[Written exercise]: Will you extract the entries word for word? Images should not appear in the copy.

[Given entries]:
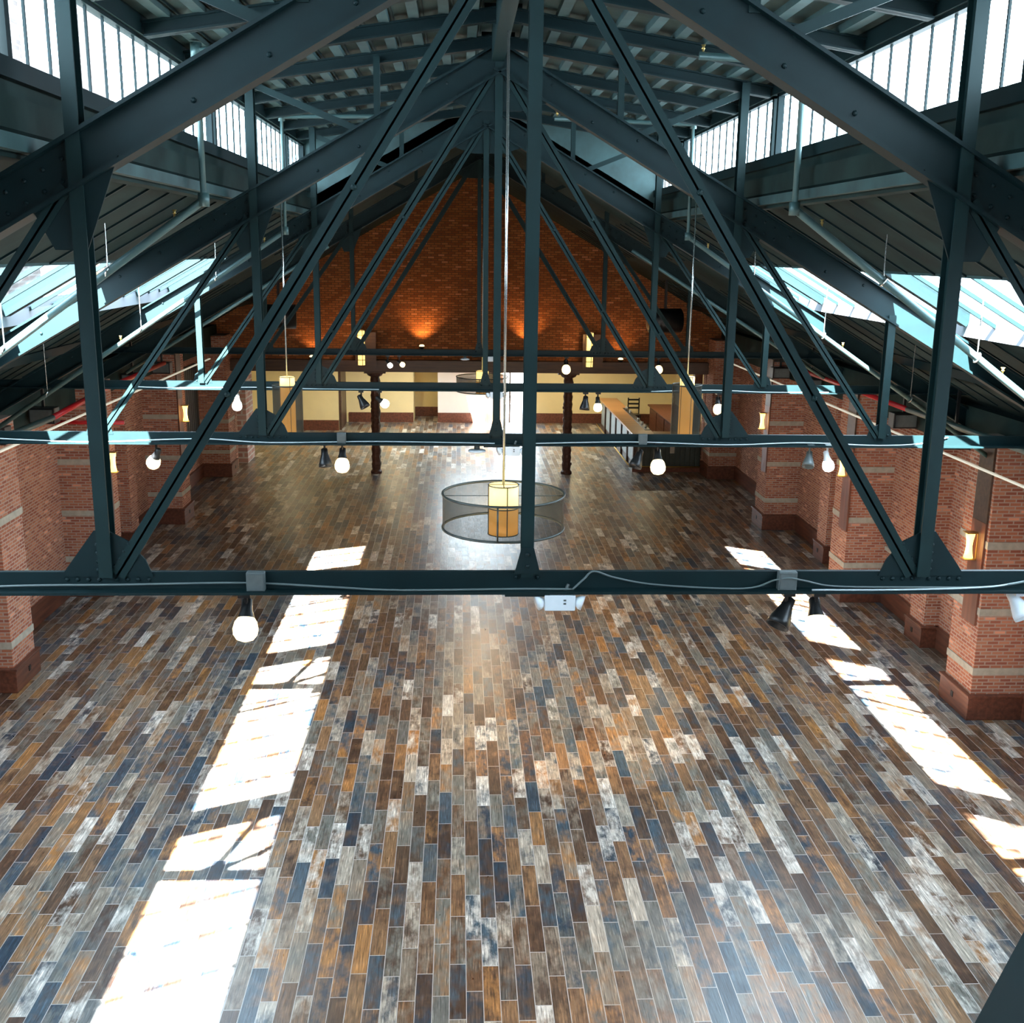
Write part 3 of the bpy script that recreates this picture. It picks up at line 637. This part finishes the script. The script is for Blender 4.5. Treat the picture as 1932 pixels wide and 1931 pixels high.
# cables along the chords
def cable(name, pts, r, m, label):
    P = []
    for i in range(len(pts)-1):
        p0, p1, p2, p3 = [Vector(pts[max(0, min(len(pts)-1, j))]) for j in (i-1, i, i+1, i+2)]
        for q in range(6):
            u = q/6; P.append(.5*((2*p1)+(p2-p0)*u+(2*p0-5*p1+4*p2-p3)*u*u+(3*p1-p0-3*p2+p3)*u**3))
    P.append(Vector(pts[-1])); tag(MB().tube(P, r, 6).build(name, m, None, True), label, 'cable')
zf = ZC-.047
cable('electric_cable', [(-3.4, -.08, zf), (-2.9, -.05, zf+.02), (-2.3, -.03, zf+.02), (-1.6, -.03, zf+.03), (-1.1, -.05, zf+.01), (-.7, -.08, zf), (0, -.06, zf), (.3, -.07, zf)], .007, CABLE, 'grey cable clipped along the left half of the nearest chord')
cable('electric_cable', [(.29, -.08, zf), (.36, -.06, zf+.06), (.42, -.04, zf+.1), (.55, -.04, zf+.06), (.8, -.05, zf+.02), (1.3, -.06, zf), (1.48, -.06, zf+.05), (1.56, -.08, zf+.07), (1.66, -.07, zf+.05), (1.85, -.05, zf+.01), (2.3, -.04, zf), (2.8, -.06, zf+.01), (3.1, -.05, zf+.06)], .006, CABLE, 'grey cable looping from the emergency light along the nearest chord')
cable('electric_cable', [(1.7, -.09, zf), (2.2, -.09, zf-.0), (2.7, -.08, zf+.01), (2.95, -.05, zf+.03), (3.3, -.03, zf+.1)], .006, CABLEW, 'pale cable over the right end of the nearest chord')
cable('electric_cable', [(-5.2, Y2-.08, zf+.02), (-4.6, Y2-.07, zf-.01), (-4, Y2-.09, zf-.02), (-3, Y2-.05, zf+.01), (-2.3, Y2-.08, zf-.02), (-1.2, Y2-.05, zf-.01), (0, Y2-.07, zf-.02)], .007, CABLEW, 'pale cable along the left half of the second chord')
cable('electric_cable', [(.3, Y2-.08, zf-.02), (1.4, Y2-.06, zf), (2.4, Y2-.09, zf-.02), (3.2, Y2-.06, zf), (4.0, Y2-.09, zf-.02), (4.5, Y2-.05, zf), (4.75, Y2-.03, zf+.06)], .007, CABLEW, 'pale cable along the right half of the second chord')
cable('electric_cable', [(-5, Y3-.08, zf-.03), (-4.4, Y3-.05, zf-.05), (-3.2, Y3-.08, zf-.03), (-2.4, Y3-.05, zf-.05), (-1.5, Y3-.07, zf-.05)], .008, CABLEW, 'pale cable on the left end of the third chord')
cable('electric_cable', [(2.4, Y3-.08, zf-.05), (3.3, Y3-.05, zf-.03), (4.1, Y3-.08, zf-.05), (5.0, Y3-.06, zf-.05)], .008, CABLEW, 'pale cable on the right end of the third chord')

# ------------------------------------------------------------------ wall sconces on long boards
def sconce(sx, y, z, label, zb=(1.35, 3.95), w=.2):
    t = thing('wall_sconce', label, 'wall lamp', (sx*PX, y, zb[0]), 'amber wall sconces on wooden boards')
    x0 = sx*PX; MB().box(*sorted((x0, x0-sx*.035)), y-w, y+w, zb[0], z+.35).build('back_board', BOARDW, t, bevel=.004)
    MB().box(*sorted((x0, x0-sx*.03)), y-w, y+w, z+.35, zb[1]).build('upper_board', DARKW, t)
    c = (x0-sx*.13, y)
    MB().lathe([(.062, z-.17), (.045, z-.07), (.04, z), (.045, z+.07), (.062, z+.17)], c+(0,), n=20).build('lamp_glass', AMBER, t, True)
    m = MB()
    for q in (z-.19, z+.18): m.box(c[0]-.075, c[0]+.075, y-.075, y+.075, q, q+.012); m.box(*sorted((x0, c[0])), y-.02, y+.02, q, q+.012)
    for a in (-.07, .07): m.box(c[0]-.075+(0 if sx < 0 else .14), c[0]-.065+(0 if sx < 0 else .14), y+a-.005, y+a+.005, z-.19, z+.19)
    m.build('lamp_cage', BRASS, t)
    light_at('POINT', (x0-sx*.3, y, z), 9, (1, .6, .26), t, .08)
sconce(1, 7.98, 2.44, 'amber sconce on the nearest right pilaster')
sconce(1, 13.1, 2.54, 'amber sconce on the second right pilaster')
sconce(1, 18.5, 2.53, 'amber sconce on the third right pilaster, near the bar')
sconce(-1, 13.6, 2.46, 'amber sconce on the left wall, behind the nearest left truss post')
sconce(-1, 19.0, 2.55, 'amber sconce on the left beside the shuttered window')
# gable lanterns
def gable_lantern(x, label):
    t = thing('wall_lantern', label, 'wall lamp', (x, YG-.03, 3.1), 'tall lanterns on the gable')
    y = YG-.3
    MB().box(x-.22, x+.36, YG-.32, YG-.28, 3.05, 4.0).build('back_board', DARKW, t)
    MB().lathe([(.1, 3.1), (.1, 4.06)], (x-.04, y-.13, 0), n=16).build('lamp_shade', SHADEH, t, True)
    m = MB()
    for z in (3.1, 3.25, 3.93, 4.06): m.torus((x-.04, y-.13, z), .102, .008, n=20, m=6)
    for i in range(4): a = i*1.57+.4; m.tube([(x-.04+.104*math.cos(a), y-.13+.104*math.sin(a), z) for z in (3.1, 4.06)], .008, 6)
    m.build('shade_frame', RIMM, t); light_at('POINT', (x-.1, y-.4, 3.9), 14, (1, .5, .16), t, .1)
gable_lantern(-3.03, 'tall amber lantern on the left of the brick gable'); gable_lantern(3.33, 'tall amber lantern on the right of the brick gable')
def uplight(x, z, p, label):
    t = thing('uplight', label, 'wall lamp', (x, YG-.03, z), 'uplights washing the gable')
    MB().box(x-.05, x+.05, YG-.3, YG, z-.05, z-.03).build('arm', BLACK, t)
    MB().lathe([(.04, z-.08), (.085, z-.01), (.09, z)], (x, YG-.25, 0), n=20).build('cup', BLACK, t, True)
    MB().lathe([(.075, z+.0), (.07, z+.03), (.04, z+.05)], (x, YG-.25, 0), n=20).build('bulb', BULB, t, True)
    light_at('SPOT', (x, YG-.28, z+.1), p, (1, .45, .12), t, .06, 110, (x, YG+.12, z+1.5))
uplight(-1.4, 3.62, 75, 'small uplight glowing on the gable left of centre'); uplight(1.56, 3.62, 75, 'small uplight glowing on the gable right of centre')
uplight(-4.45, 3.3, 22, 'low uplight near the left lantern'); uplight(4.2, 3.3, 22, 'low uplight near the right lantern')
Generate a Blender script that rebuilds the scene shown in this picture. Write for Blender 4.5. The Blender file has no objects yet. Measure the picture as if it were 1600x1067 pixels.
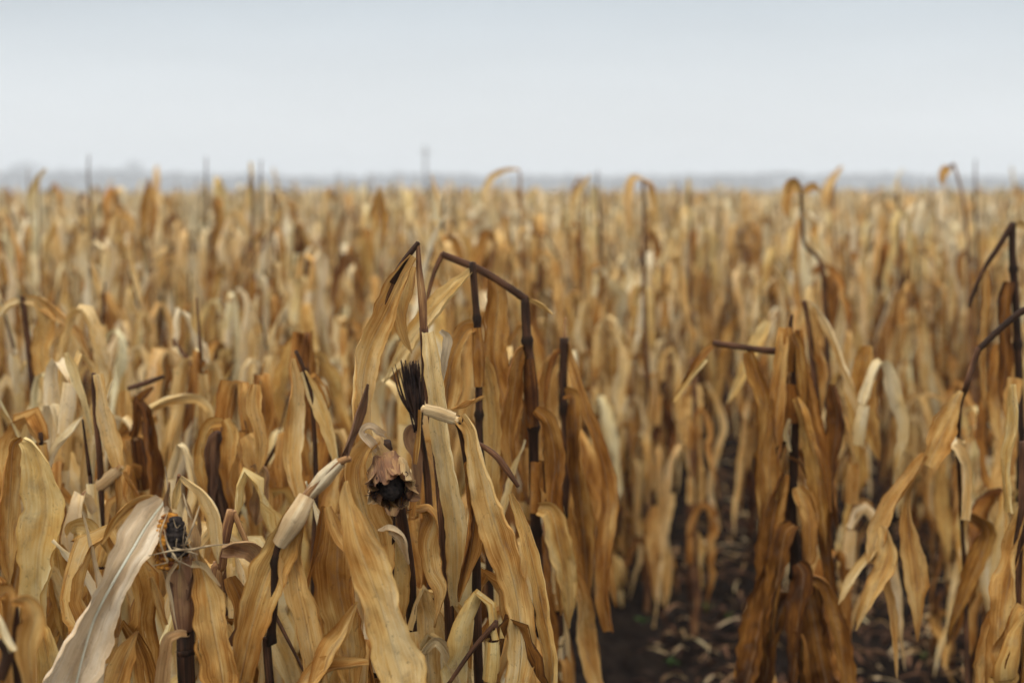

[Worked solution]:
Write part 3 of the bpy script that recreates this picture. It picks up at line 637. This part finishes the script. The script is for Blender 4.5. Treat the picture as 1932 pixels wide and 1931 pixels high.
# cables along the chords
def cable(name, pts, r, m, label):
    P = []
    for i in range(len(pts)-1):
        p0, p1, p2, p3 = [Vector(pts[max(0, min(len(pts)-1, j))]) for j in (i-1, i, i+1, i+2)]
        for q in range(6):
            u = q/6; P.append(.5*((2*p1)+(p2-p0)*u+(2*p0-5*p1+4*p2-p3)*u*u+(3*p1-p0-3*p2+p3)*u**3))
    P.append(Vector(pts[-1])); tag(MB().tube(P, r, 6).build(name, m, None, True), label, 'cable')
zf = ZC-.047
cable('electric_cable', [(-3.4, -.08, zf), (-2.9, -.05, zf+.02), (-2.3, -.03, zf+.02), (-1.6, -.03, zf+.03), (-1.1, -.05, zf+.01), (-.7, -.08, zf), (0, -.06, zf), (.3, -.07, zf)], .007, CABLE, 'grey cable clipped along the left half of the nearest chord')
cable('electric_cable', [(.29, -.08, zf), (.36, -.06, zf+.06), (.42, -.04, zf+.1), (.55, -.04, zf+.06), (.8, -.05, zf+.02), (1.3, -.06, zf), (1.48, -.06, zf+.05), (1.56, -.08, zf+.07), (1.66, -.07, zf+.05), (1.85, -.05, zf+.01), (2.3, -.04, zf), (2.8, -.06, zf+.01), (3.1, -.05, zf+.06)], .006, CABLE, 'grey cable looping from the emergency light along the nearest chord')
cable('electric_cable', [(1.7, -.09, zf), (2.2, -.09, zf-.0), (2.7, -.08, zf+.01), (2.95, -.05, zf+.03), (3.3, -.03, zf+.1)], .006, CABLEW, 'pale cable over the right end of the nearest chord')
cable('electric_cable', [(-5.2, Y2-.08, zf+.02), (-4.6, Y2-.07, zf-.01), (-4, Y2-.09, zf-.02), (-3, Y2-.05, zf+.01), (-2.3, Y2-.08, zf-.02), (-1.2, Y2-.05, zf-.01), (0, Y2-.07, zf-.02)], .007, CABLEW, 'pale cable along the left half of the second chord')
cable('electric_cable', [(.3, Y2-.08, zf-.02), (1.4, Y2-.06, zf), (2.4, Y2-.09, zf-.02), (3.2, Y2-.06, zf), (4.0, Y2-.09, zf-.02), (4.5, Y2-.05, zf), (4.75, Y2-.03, zf+.06)], .007, CABLEW, 'pale cable along the right half of the second chord')
cable('electric_cable', [(-5, Y3-.08, zf-.03), (-4.4, Y3-.05, zf-.05), (-3.2, Y3-.08, zf-.03), (-2.4, Y3-.05, zf-.05), (-1.5, Y3-.07, zf-.05)], .008, CABLEW, 'pale cable on the left end of the third chord')
cable('electric_cable', [(2.4, Y3-.08, zf-.05), (3.3, Y3-.05, zf-.03), (4.1, Y3-.08, zf-.05), (5.0, Y3-.06, zf-.05)], .008, CABLEW, 'pale cable on the right end of the third chord')

# ------------------------------------------------------------------ wall sconces on long boards
def sconce(sx, y, z, label, zb=(1.35, 3.95), w=.2):
    t = thing('wall_sconce', label, 'wall lamp', (sx*PX, y, zb[0]), 'amber wall sconces on wooden boards')
    x0 = sx*PX; MB().box(*sorted((x0, x0-sx*.035)), y-w, y+w, zb[0], z+.35).build('back_board', BOARDW, t, bevel=.004)
    MB().box(*sorted((x0, x0-sx*.03)), y-w, y+w, z+.35, zb[1]).build('upper_board', DARKW, t)
    c = (x0-sx*.13, y)
    MB().lathe([(.062, z-.17), (.045, z-.07), (.04, z), (.045, z+.07), (.062, z+.17)], c+(0,), n=20).build('lamp_glass', AMBER, t, True)
    m = MB()
    for q in (z-.19, z+.18): m.box(c[0]-.075, c[0]+.075, y-.075, y+.075, q, q+.012); m.box(*sorted((x0, c[0])), y-.02, y+.02, q, q+.012)
    for a in (-.07, .07): m.box(c[0]-.075+(0 if sx < 0 else .14), c[0]-.065+(0 if sx < 0 else .14), y+a-.005, y+a+.005, z-.19, z+.19)
    m.build('lamp_cage', BRASS, t)
    light_at('POINT', (x0-sx*.3, y, z), 9, (1, .6, .26), t, .08)
sconce(1, 7.98, 2.44, 'amber sconce on the nearest right pilaster')
sconce(1, 13.1, 2.54, 'amber sconce on the second right pilaster')
sconce(1, 18.5, 2.53, 'amber sconce on the third right pilaster, near the bar')
sconce(-1, 13.6, 2.46, 'amber sconce on the left wall, behind the nearest left truss post')
sconce(-1, 19.0, 2.55, 'amber sconce on the left beside the shuttered window')
# gable lanterns
def gable_lantern(x, label):
    t = thing('wall_lantern', label, 'wall lamp', (x, YG-.03, 3.1), 'tall lanterns on the gable')
    y = YG-.3
    MB().box(x-.22, x+.36, YG-.32, YG-.28, 3.05, 4.0).build('back_board', DARKW, t)
    MB().lathe([(.1, 3.1), (.1, 4.06)], (x-.04, y-.13, 0), n=16).build('lamp_shade', SHADEH, t, True)
    m = MB()
    for z in (3.1, 3.25, 3.93, 4.06): m.torus((x-.04, y-.13, z), .102, .008, n=20, m=6)
    for i in range(4): a = i*1.57+.4; m.tube([(x-.04+.104*math.cos(a), y-.13+.104*math.sin(a), z) for z in (3.1, 4.06)], .008, 6)
    m.build('shade_frame', RIMM, t); light_at('POINT', (x-.1, y-.4, 3.9), 14, (1, .5, .16), t, .1)
gable_lantern(-3.03, 'tall amber lantern on the left of the brick gable'); gable_lantern(3.33, 'tall amber lantern on the right of the brick gable')
def uplight(x, z, p, label):
    t = thing('uplight', label, 'wall lamp', (x, YG-.03, z), 'uplights washing the gable')
    MB().box(x-.05, x+.05, YG-.3, YG, z-.05, z-.03).build('arm', BLACK, t)
    MB().lathe([(.04, z-.08), (.085, z-.01), (.09, z)], (x, YG-.25, 0), n=20).build('cup', BLACK, t, True)
    MB().lathe([(.075, z+.0), (.07, z+.03), (.04, z+.05)], (x, YG-.25, 0), n=20).build('bulb', BULB, t, True)
    light_at('SPOT', (x, YG-.28, z+.1), p, (1, .45, .12), t, .06, 110, (x, YG+.12, z+1.5))
uplight(-1.4, 3.62, 75, 'small uplight glowing on the gable left of centre'); uplight(1.56, 3.62, 75, 'small uplight glowing on the gable right of centre')
uplight(-4.45, 3.3, 22, 'low uplight near the left lantern'); uplight(4.2, 3.3, 22, 'low uplight near the right lantern')
Generate a Blender script that rebuilds the scene shown in this picture. Write for Blender 4.5. The Blender file has no objects yet. Measure the picture as if it were 1600x1067 pixels.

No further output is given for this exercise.